Unless explicitly stated to the contrary, examples or embodiments “comprising” or “having” or “including” an element or feature or a plurality of elements or features having a particular property may include additional elements or features not having that property. Also, it will be appreciated that the terms “comprises”, “has”, “includes” means “including but not limited to” and the terms “comprising”, “having” and “including”have equivalent meanings.

As used herein, the term “and/or” can include any and all combinations of one or more of the associated listed elements or features.

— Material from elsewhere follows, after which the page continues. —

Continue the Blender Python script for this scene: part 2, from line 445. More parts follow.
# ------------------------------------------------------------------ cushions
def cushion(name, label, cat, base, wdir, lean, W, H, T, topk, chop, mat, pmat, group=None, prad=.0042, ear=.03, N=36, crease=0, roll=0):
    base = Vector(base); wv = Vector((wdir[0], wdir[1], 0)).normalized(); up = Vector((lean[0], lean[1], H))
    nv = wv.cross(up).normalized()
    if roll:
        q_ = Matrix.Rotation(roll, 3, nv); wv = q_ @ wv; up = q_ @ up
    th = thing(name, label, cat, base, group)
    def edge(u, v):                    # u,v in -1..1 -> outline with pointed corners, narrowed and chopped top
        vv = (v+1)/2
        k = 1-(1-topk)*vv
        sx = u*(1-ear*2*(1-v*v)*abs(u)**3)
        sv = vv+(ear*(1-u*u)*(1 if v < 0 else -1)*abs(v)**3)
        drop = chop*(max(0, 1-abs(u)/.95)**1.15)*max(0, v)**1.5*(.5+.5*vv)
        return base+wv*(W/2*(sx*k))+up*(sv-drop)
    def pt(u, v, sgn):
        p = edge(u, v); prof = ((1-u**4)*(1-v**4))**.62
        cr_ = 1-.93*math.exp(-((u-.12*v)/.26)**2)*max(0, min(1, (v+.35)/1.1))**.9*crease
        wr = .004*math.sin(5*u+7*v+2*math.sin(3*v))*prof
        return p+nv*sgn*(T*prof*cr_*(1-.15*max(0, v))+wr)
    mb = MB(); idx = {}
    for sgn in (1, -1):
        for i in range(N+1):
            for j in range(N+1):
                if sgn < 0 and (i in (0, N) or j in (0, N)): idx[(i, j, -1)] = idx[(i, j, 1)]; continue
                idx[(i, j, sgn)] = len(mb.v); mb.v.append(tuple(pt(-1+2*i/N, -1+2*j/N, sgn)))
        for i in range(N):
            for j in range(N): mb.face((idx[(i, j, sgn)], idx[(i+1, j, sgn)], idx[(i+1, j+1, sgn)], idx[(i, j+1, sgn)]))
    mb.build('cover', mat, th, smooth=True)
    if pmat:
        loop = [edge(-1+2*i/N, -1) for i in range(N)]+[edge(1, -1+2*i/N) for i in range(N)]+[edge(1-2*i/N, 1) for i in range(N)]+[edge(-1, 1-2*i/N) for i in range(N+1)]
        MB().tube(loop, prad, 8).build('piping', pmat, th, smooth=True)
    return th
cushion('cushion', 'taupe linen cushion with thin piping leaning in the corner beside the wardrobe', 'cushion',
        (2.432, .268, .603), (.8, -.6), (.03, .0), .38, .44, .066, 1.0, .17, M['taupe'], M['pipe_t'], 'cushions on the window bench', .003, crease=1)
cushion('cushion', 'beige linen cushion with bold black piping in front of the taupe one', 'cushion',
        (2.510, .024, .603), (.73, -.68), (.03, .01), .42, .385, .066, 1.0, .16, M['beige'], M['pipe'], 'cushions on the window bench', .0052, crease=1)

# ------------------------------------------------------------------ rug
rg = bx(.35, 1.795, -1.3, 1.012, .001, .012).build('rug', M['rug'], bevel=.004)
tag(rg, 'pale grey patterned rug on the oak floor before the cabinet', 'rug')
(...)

It will be understood that when an element or feature is referred to as being “on”, “attached” to, “affixed” to, “connected” to, “coupled” with, “contacting”, etc. another element or feature, that element or feature can be directly on, attached to, connected to, coupled with or contacting the other element or feature or intervening elements may also be present. In contrast, when an element or feature is referred to as being, for example, “directly on”, “directly attached” to, “directly affixed” to, “directly connected” to, “directly coupled” with or “directly contacting” another element of feature, there are no intervening elements or features present.

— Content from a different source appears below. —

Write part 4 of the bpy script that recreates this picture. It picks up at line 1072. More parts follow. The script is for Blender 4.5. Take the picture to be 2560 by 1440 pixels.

It will be understood that spatially relative terms, such as “under”, “below”, “lower”, “over”, “above”, “upper”, “front”, “back” and the like, may be used herein for ease of description to describe the relationship of an element or feature to another element or feature as illustrated in the figures. The spatially relative terms can however, encompass different orientations in use or operation in addition to the orientation depicted in the figures.

Reference herein to “configured” denotes an actual state of configuration that fundamentally ties the element or feature to the physical characteristics of the element or feature preceding the phrase “configured to.”

Unless otherwise indicated, the terms “first,” “second,” etc. are used herein merely as labels, and are not intended to impose ordinal, positional, or hierarchical requirements on the items to which these terms refer. Moreover, reference to a “second” item does not require or preclude the existence of a lower-numbered item (e.g., a “first” item) and/or a higher-numbered item (e.g., a “third”item).

A number of the drawings depict sets of elements of indeterminate length. Suffixes to the reference characters are used to indicate elements of the same type belonging to the set. For example, the reference characters 1000a, 1000b, . . . , 1000n may be used to indicate the set of elements 1000. In this context, the suffix ‘m’, ‘n’, ‘p’ or the like is used in its cardinal sense to define the number of elements in the set, but is not intended to imply any specific numerical value or values. Nor is there is any implied relationship between the alphabetical suffixes (e.g., the number represented by ‘n’ need not be greater in value than the number represented by ‘m’). Accordingly, for n=2, the expression “1000a-1000n” should be understood to mean “1000a and 1000b.” For n=5, the expression “1000a-1000n” should be understood to mean “1000a, 1000b, 1000c, 1000d and 1000e.”

As used herein, the terms “approximately” and “about” represent an amount close to the stated amount that still performs the desired function or achieves the desired result. For example, the terms “approximately” and “about” may refer to an amount that is within engineering tolerances that would be readily appreciated by a person skilled in the art. Although embodiments have been described above with reference to the accompanying drawings, those of skill in the art will appreciate that variations and modifications may be made without departing from the scope thereof as defined by the appended claims.